Come gioventù comunista continuiamo il nostro lavoro nelle scuole, nelle università, nei luoghi di lavoro, nei quartieri popolari, poiché consideriamo la lotta e la prassi della militanza quotidiana strumenti fondamentali per ricostruire, direttamente tra le masse, la coscienza di essere classe oppressa in questo sistema. Proprio questo lavoro e questa coscienza ci permettono di avere gli strumenti corretti e necessari per analizzare la realtà in cui viviamo, non cedendo agli inganni di chi ci presenta come “agevolazioni” o necessità sociali ciò che serve solo alle banche e alle grandi aziende per continuare a fare profitti su profitti alle nostre spalle.
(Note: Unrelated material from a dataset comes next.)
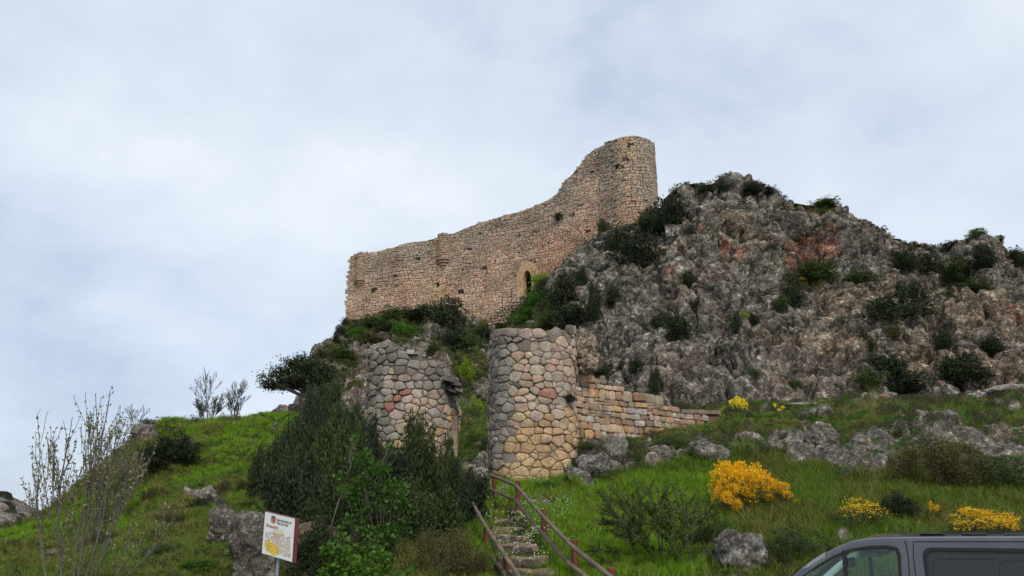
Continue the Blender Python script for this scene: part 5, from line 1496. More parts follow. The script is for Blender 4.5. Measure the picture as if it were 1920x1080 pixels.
SP = [(992, 1090, 12.6, 100), (988, 1068, 13.4, 96), (976, 1044, 14.3, 90), (966, 1021, 15.3, 76), (955, 1003, 16.3, 62), (946, 988, 17.5, 56), (938, 972, 18.8, 50), (930, 958, 20.0, 46), (922, 946, 21.4, 40)]
for k, (px, py, Y, w) in enumerate(SP):
    p = at(px, py, Y); s = mpp(px, py, Y)
    hh = 0.19
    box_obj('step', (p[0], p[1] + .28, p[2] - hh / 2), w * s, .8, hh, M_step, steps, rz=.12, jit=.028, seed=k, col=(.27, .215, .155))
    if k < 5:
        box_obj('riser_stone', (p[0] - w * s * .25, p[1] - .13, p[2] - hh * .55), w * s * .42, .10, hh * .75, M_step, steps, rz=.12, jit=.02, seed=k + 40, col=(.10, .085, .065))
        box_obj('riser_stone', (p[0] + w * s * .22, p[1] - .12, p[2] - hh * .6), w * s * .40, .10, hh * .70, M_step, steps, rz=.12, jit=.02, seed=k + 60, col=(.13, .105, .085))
reparent_fix(steps)

# ------------------------------------------------------------------ wooden handrails
def wood_mat(name, c1, c2, rough=.75):
    m, nt, b = new_mat(name)
    tc_n = nt.nodes.new('ShaderNodeTexCoord'); mp_ = nt.nodes.new('ShaderNodeMapping'); mp_.inputs['Scale'].default_value = (1, 1, .08)
    L(nt, tc_n.outputs['Object'], mp_.inputs['Vector'])
    n = tex_noise(nt, 60, 5, .65, mp_.outputs[0]); g = geo_pos(nt); n2 = tex_noise(nt, 4, 3, .6, g.outputs['Position'])
    r = ramp(nt, n.outputs[0], [(.3, c1), (.7, c2)])
    c = mixc(nt, 1.0, r.outputs[0], ramp(nt, n2.outputs[0], [(.3, (.65, .65, .65)), (.7, (1.25, 1.22, 1.2))]).outputs[0], 'MULTIPLY')
    L(nt, c, b.inputs['Base Color']); b.inputs['Roughness'].default_value = rough; b.inputs['Specular IOR Level'].default_value = .25
    bump(nt, b, n.outputs[0], .5, .004); return m
M_post = wood_mat('red_brown_post_wood', (.085, .028, .016), (.17, .062, .034))
M_rail = wood_mat('weathered_rail_wood', (.085, .066, .046), (.21, .165, .115))
def rod(name, p0, p1, r, mat, parent, n=12, bevel=True):
    """round timber between two points, ends chamfered; origin at p0, local z along it"""
    p0 = Vector(p0); p1 = Vector(p1); Ln = (p1 - p0).length
    prof = [(0, 0), (r * .85, 0), (r, r * .15), (r * .98, Ln * .5), (r, Ln - r * .15), (r * .85, Ln), (0, Ln)]
    V = []; Fc = []
    for (q, z) in prof:
        for i in range(n):
            a = 2 * math.pi * i / n; V.append((q * math.cos(a), q * math.sin(a), z))
    for k in range(len(prof) - 1):
        for i in range(n):
            a = k * n + i; b = k * n + (i + 1) % n; Fc.append((a, b, b + n, a + n))
    o = mesh_obj(name, V, Fc, mat, parent, smooth=False)
    o.matrix_basis = Matrix.Translation(p0) @ (p1 - p0).to_track_quat('Z', 'Y').to_matrix().to_4x4()
    return o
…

È così che ad esempio, lavorando nelle scuole, in anni di mobilitazioni abbiamo potuto svelare l’inganno del contributo “volontario” (nei fatti obbligatorio in tutte le scuole), vera e propria tassa necessaria allo Stato per liberarsi del peso del mantenimento delle scuole per rigettarlo sulle famiglie, tassa spacciata come necessità sociale con la scusa della partecipazione delle famiglie al mantenimento degli istituti per affrontare il periodo di crisi. Solo tenendo come unico riferimento i nostri più immediati interessi di classe (una retribuzione dignitosa del lavoro, istruzione, sanità, trasporti gratuiti ecc.) possiamo renderci conto di quali siano i sotterfugi oggi usati dal padronato (perpetrati tramite lo Stato, che da essi è controllato) per negarceli, rendendoci anche conto della necessità del superamento di questo sistema per poterli ottenere; un sistema fondato sul profitto che ormai non ha vergogna di colpire i lavoratori con le manovre più aberranti, anche trasformandoli in schiavi dello Stato senza retribuzione per perpetramento dello stato di cose presenti. Che noi vogliamo abolire.